#### Your instructions
With the pictures left out, copy the listing below exactly.

#### Provided data
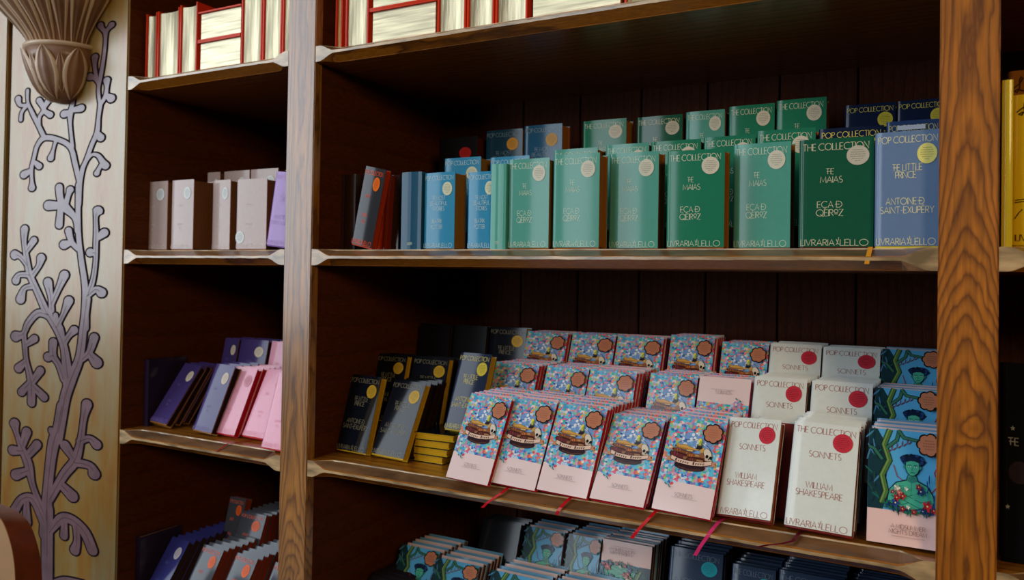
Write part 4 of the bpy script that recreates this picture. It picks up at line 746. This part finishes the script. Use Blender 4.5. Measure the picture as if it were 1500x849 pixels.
def lettering_mesh(key):
    if key in LM: return LM[key]
    if key == 'maias': me = lettering(maias, .085)
    elif key == 'prince': me = lettering(prince, .09)
    elif key == 'potter': me = lettering(potter, .11)
    elif key == 'sonp': me = lettering([('POP COLLECTION', .5, .075, .012, dict(fit=.104))]+sonn, .085)
    elif key == 'sont': me = lettering([('THE COLLECTION', .5, .075, .012, dict(fit=.108))]+sonn, .085)
    elif key == 'cream': me = lettering([('~==~=', .45, .36, .0095), ('~=~~=~', .45, .63, .0095), ('=~=', .45, .69, .0095)]+shop(1), .09)   # too blurred to read in the photograph
    elif key == 'wuther': me = lettering([('POP COLLECTION', .5, .07, .01, dict(fit=.1)), ('=~~=~', .42, .36, .0115), ('~=~=~=', .42, .60, .0115), ('~==~', .42, .68, .0115)]+shop(1), .14)
    elif key == 'slate': me = lettering([('THE COLLECTION', .49, .08, .0125, dict(fit=.106)), ('A MIDSUMMER', .45, .38, .012, dict(fit=.08))], .11)
    elif key in ('yellow', 'yellow2'):
        V = []; F = []
        # script initial L and a, and the shop name at the foot
        ribbon(V, F, [(a*W0, YZ*H0) for a, YZ in [(.03, .885), (.06, .90), (.11, .925), (.13, .95), (.115, .96), (.10, .94), (.10, .89), (.075, .865), (.05, .872), (.08, .885), (.14, .87), (.2, .88)]], .0016, YP-.0003)
        ribbon(V, F, [(a*W0, z*H0) for a, z in [(.26, .9), (.22, .905), (.2, .885), (.23, .873), (.265, .9), (.26, .875), (.3, .88)]], .0014, YP-.0003)
        if key == 'yellow':
            for z in (.295, .31): ribbon(V, F, [(.02*W0, z*H0), (.1*W0, (z+.006)*H0), (.2*W0, z*H0)], .0012, YP-.0003)
            ribbon(V, F, [(.02*W0, .19*H0), (.06*W0, .23*H0), (.09*W0, .25*H0)], .0012, YP-.0003)
            text(V, F, 'LIVRARIA', .03*W0, .045*H0, .0085, y=YP-.0003, weight=.12, align='l')
        me = mesh('cover_lettering', bow(V), F)
    elif key == 'star':
        V = []; F = []; text(V, F, 'ŦE', .06*W0, .58*H0, .0075, y=YP-.0003, weight=.12, align='l', sx=1.2)
        for a, z, q in ((.1, .665, .0028), (.055, .27, .0028), (.3, .75, .003), (.42, .3, .003), (.6, .6, .0025), (.75, .2, .003), (.8, .85, .003)): star(V, F, a*W0, z*H0, q)
        me = mesh('cover_lettering', bow(V), F)
    LM[key] = me; return me
BM = {}
def shell_mesh(name, T, x1, z0, z1, th, out, rnd, bulge=0):
    """jacket or boards: front, rounded spine, back; out = outward offset"""
    k = (name, T, rnd, bulge)
    if k in BM: return BM[k]
    def path(o):
        rr = min(T*.5, .007)+o; x_in = rr-o
        P = [(x1+(x_in-x1)*i/10, -o-bulge*math.sin(math.pi*(x1+(x_in-x1)*i/10)/W0)) for i in range(10)] if bulge else [(x1, -o)]
        c = rr-o
        for i in range(5 if rnd else 2): a = R(90*i/(4 if rnd else 1)); P.append((c-rr*math.sin(a), c-rr*math.cos(a)))
        for i in range(5 if rnd else 2): a = R(90*i/(4 if rnd else 1)); P.append((c-rr*math.cos(a), T-c+rr*math.sin(a)))
        P.append((x1, T+o)); return P
    A = path(out); B = path(out-th); n = len(A); V = []; F = []
    for z in (z0, z1): V += [(x, y, z) for x, y in A]+[(x, y, z) for x, y in B]
    for i in range(n-1):
        F += [(i, i+1, 2*n+i+1, 2*n+i), (n+i+1, n+i, 3*n+i, 3*n+i+1), (i+1, i, n+i, n+i+1), (2*n+i, 2*n+i+1, 3*n+i+1, 3*n+i)]
    F += [(0, 2*n, 3*n, n), (n-1, 2*n-1, 4*n-1, 3*n-1)]
    me = mesh(name, V, F, smooth=True); me.set_sharp_from_angle(angle=R(35)); BM[k] = me; return me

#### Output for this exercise
Write part 4 of the bpy script that recreates this picture. It picks up at line 746. This part finishes the script. Use Blender 4.5. Measure the picture as if it were 1500x849 pixels.
def lettering_mesh(key):
    if key in LM: return LM[key]
    if key == 'maias': me = lettering(maias, .085)
    elif key == 'prince': me = lettering(prince, .09)
    elif key == 'potter': me = lettering(potter, .11)
    elif key == 'sonp': me = lettering([('POP COLLECTION', .5, .075, .012, dict(fit=.104))]+sonn, .085)
    elif key == 'sont': me = lettering([('THE COLLECTION', .5, .075, .012, dict(fit=.108))]+sonn, .085)
    elif key == 'cream': me = lettering([('~==~=', .45, .36, .0095), ('~=~~=~', .45, .63, .0095), ('=~=', .45, .69, .0095)]+shop(1), .09)   # too blurred to read in the photograph
    elif key == 'wuther': me = lettering([('POP COLLECTION', .5, .07, .01, dict(fit=.1)), ('=~~=~', .42, .36, .0115), ('~=~=~=', .42, .60, .0115), ('~==~', .42, .68, .0115)]+shop(1), .14)
    elif key == 'slate': me = lettering([('THE COLLECTION', .49, .08, .0125, dict(fit=.106)), ('A MIDSUMMER', .45, .38, .012, dict(fit=.08))], .11)
    elif key in ('yellow', 'yellow2'):
        V = []; F = []
        # script initial L and a, and the shop name at the foot
        ribbon(V, F, [(a*W0, YZ*H0) for a, YZ in [(.03, .885), (.06, .90), (.11, .925), (.13, .95), (.115, .96), (.10, .94), (.10, .89), (.075, .865), (.05, .872), (.08, .885), (.14, .87), (.2, .88)]], .0016, YP-.0003)
        ribbon(V, F, [(a*W0, z*H0) for a, z in [(.26, .9), (.22, .905), (.2, .885), (.23, .873), (.265, .9), (.26, .875), (.3, .88)]], .0014, YP-.0003)
        if key == 'yellow':
            for z in (.295, .31): ribbon(V, F, [(.02*W0, z*H0), (.1*W0, (z+.006)*H0), (.2*W0, z*H0)], .0012, YP-.0003)
            ribbon(V, F, [(.02*W0, .19*H0), (.06*W0, .23*H0), (.09*W0, .25*H0)], .0012, YP-.0003)
            text(V, F, 'LIVRARIA', .03*W0, .045*H0, .0085, y=YP-.0003, weight=.12, align='l')
        me = mesh('cover_lettering', bow(V), F)
    elif key == 'star':
        V = []; F = []; text(V, F, 'ŦE', .06*W0, .58*H0, .0075, y=YP-.0003, weight=.12, align='l', sx=1.2)
        for a, z, q in ((.1, .665, .0028), (.055, .27, .0028), (.3, .75, .003), (.42, .3, .003), (.6, .6, .0025), (.75, .2, .003), (.8, .85, .003)): star(V, F, a*W0, z*H0, q)
        me = mesh('cover_lettering', bow(V), F)
    LM[key] = me; return me
BM = {}
def shell_mesh(name, T, x1, z0, z1, th, out, rnd, bulge=0):
    """jacket or boards: front, rounded spine, back; out = outward offset"""
    k = (name, T, rnd, bulge)
    if k in BM: return BM[k]
    def path(o):
        rr = min(T*.5, .007)+o; x_in = rr-o
        P = [(x1+(x_in-x1)*i/10, -o-bulge*math.sin(math.pi*(x1+(x_in-x1)*i/10)/W0)) for i in range(10)] if bulge else [(x1, -o)]
        c = rr-o
        for i in range(5 if rnd else 2): a = R(90*i/(4 if rnd else 1)); P.append((c-rr*math.sin(a), c-rr*math.cos(a)))
        for i in range(5 if rnd else 2): a = R(90*i/(4 if rnd else 1)); P.append((c-rr*math.cos(a), T-c+rr*math.sin(a)))
        P.append((x1, T+o)); return P
    A = path(out); B = path(out-th); n = len(A); V = []; F = []
    for z in (z0, z1): V += [(x, y, z) for x, y in A]+[(x, y, z) for x, y in B]
    for i in range(n-1):
        F += [(i, i+1, 2*n+i+1, 2*n+i), (n+i+1, n+i, 3*n+i, 3*n+i+1), (i+1, i, n+i, n+i+1), (2*n+i, 2*n+i+1, 3*n+i+1, 3*n+i)]
    F += [(0, 2*n, 3*n, n), (n-1, 2*n-1, 4*n-1, 3*n-1)]
    me = mesh(name, V, F, smooth=True); me.set_sharp_from_angle(angle=R(35)); BM[k] = me; return me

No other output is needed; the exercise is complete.